## BEGIN

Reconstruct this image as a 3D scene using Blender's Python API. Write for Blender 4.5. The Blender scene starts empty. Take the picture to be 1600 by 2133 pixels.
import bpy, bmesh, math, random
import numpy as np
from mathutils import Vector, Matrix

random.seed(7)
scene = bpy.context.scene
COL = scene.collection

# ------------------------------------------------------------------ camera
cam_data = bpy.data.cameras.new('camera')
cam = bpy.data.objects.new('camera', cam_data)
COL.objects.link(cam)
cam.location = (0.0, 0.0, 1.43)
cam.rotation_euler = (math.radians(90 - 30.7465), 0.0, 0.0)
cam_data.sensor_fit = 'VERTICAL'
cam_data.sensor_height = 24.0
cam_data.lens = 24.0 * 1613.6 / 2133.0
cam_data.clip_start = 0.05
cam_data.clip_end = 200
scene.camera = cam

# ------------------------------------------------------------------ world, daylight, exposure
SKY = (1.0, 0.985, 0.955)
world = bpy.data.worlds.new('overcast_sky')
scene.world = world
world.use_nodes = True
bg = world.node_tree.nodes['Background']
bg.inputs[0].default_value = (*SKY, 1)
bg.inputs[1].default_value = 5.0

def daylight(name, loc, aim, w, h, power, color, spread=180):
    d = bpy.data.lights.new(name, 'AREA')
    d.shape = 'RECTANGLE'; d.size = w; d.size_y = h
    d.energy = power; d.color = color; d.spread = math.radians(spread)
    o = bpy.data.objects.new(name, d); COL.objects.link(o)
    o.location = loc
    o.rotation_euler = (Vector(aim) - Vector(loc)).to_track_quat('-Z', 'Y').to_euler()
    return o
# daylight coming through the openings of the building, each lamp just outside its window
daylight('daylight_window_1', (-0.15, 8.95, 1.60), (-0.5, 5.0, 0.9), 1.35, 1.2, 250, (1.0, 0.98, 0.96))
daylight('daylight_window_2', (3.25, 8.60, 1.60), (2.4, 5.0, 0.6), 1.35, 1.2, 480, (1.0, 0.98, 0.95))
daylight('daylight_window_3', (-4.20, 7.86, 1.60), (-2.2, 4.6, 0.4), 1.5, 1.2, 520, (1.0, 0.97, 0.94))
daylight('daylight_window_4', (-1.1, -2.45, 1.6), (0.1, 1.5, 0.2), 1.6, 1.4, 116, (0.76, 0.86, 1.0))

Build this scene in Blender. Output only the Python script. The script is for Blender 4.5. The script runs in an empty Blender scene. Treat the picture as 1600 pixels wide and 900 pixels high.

## END

*Short problem*. Only the lines from the first line of the records through the line containing "bg.inputs[1].default_value = 5.0" should be repeated, exactly as they appear.

*Correct answer*.
Reconstruct this image as a 3D scene using Blender's Python API. Write for Blender 4.5. The Blender scene starts empty. Take the picture to be 1600 by 2133 pixels.
import bpy, bmesh, math, random
import numpy as np
from mathutils import Vector, Matrix

random.seed(7)
scene = bpy.context.scene
COL = scene.collection

# ------------------------------------------------------------------ camera
cam_data = bpy.data.cameras.new('camera')
cam = bpy.data.objects.new('camera', cam_data)
COL.objects.link(cam)
cam.location = (0.0, 0.0, 1.43)
cam.rotation_euler = (math.radians(90 - 30.7465), 0.0, 0.0)
cam_data.sensor_fit = 'VERTICAL'
cam_data.sensor_height = 24.0
cam_data.lens = 24.0 * 1613.6 / 2133.0
cam_data.clip_start = 0.05
cam_data.clip_end = 200
scene.camera = cam

# ------------------------------------------------------------------ world, daylight, exposure
SKY = (1.0, 0.985, 0.955)
world = bpy.data.worlds.new('overcast_sky')
scene.world = world
world.use_nodes = True
bg = world.node_tree.nodes['Background']
bg.inputs[0].default_value = (*SKY, 1)
bg.inputs[1].default_value = 5.0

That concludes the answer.